The Grass is Always Greener
A combination of forces is poised to wreak havoc in the world of data center operators. As a result, both IT organizations and facilities organizations will be forced to rethink some of their most fundamental operating assumptions and business practices. Like any moment of dramatic change, both risk and opportunity abound.
Data centers are struggling to address a problem that until recently was nowhere to be found on their list of reasons to lay awake at night. The problem is that electrical power, once a cheap and abundant resource, has been transformed into a scarce and expensive commodity that is being consumed at an ever-increasing rate. The impact on the business is being felt in terms of capex, operating expenses, and decreased uptime for key business applications. The problems that need to be addressed in this area fall into three main categories: Space, Power and Cooling.
Facilities Envelope Issue
Imagine an envelope where three of the sides of this envelope are Space, Power and Cooling: the space available within the datacenter, the power required by the data center, and the amount of cooling the data center needs to continue safe operation. Inside of the envelope are the business requirements of the data center — applications with service level agreements and the logical infrastructure they require (data protection, clustering, etc). In a typical data center, each of the three sides, as well as different components inside the envelope is owned by a different set of people. And when the envelope is full, any changes to any part of the envelope will have affects on the other parts. As an example, when the operator decides to solve the current space crunch by deploying a blade solution, the density in a single rack skyrockets, which in turn causes issues both in delivering power to that specific rack as well as the amount of heat that rack begins to create — it pushes out on the cooling and power sides of the envelope.
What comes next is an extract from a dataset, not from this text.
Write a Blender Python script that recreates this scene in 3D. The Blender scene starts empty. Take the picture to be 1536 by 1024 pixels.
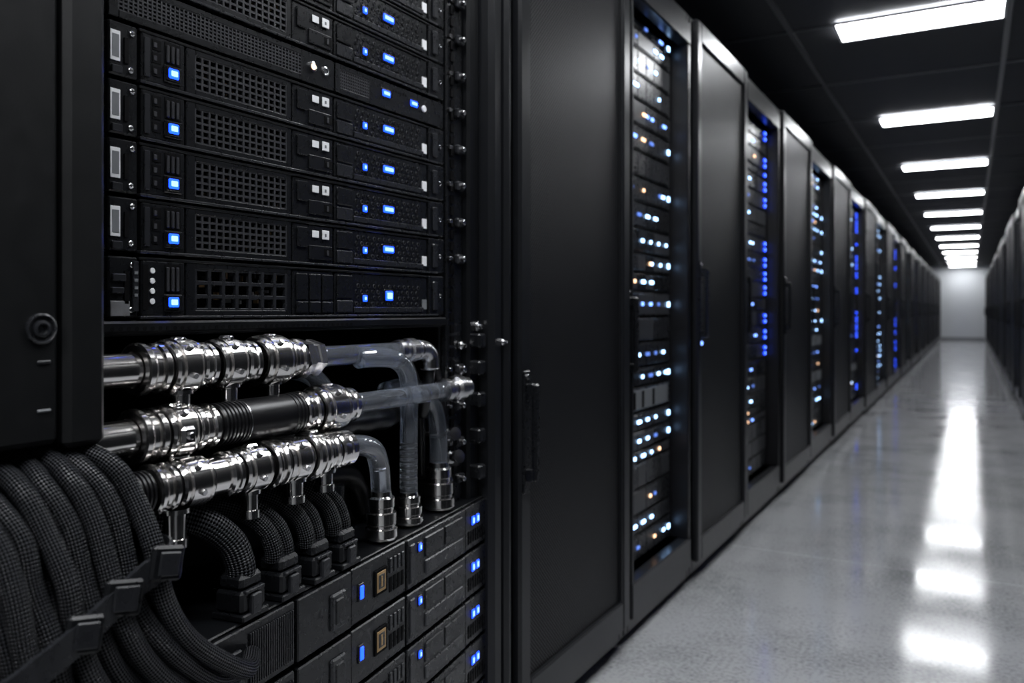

The envelope issue is merely a representation that the data center is a large, complex system, and since the demands on the data center from the business units are growing at such a fantastic rate, the industry is to a point where there is no slack in any other part of the envelope — all changes to the data center need to be considered in a holistic way, with the entire system taken into consideration. Otherwise “solutions” are merely passing the hot potato from one group to another, possibly exacerbating the overall problems in the process.
Green Movement
The green movement is now present in every aspect of our daily lives, and the data center is no different. Nearly every data center vendor today has a marketing pitch that includes a green angle, and many of the larger data centers are finding themselves with a newly appointed green czar or green committee dedicated to reducing the overall power and carbon footprint of the company.
In Europe, a voluntary program around carbon footprint is being put in place, with everyone expecting this to be legislated in the coming years, effectively forcing a company-wide embracing of the green or eco-efficiency movement. It’s unclear how fast legislation in the States will follow suit, or if it will, but that isn’t stopping companies from moving down the path anyway. As an example, Yahoo has pledged to be carbon neutral by the end of the year! As one of the largest consumers of power in many enterprises, rest assured that the data center will be the target of an increasing amount of ill will from company stakeholders pushing for greater energy efficiency.
Power Cost
One could just reference the current cost of oil and stop there. But the problem is even more complicated for the data center. In the last ten years, the cost of an average server has gone from $200K to $4K. Meanwhile, despite average utilization rates for servers hovering below 10%, the speed and power requirements for these servers have continued to grow, to the point where the power cost of an average server exceeds its capital cost in less than two years.
To add to this, many analysts like Gartner are predicting that power will be nearly 50% of the overall IT budget by the end of 2009. Power has already exceeded new server spend and will soon be the supremely dominant operating expense for a data center.
Of course, the current economic downturn has only put more pressure on the data center to manage cost. So the pressure on the IT organization to understand and reduce power consumption is coming at them from all angles.
Convergence
With all three of these vectors imposing themselves on the data center operator, something has to give.
Data center operators are aware, but ill equipped, to address their envelope issue. They have the unenviable task of addressing rising power requirements, skyrocketing power costs, dramatically increased cooling requirements, company-wide green initiatives, and more stringent up-time requirements for their critical infrastructure. All of these factors have to be viewed against the backdrop of data center consolidation and pressure to control IT costs. When the executive suite is questioning how these issues get solved, the answers aren’t satisfying many people on either side of the fence.
We believe that the complexity of the problem space will expose this as a systemic issue of paramount importance to the entire IT operation. Clearly things must change in order for data centers to continue to be the backbone of IT. That fact alone gives us confidence that things will change — and from that change we expect opportunity.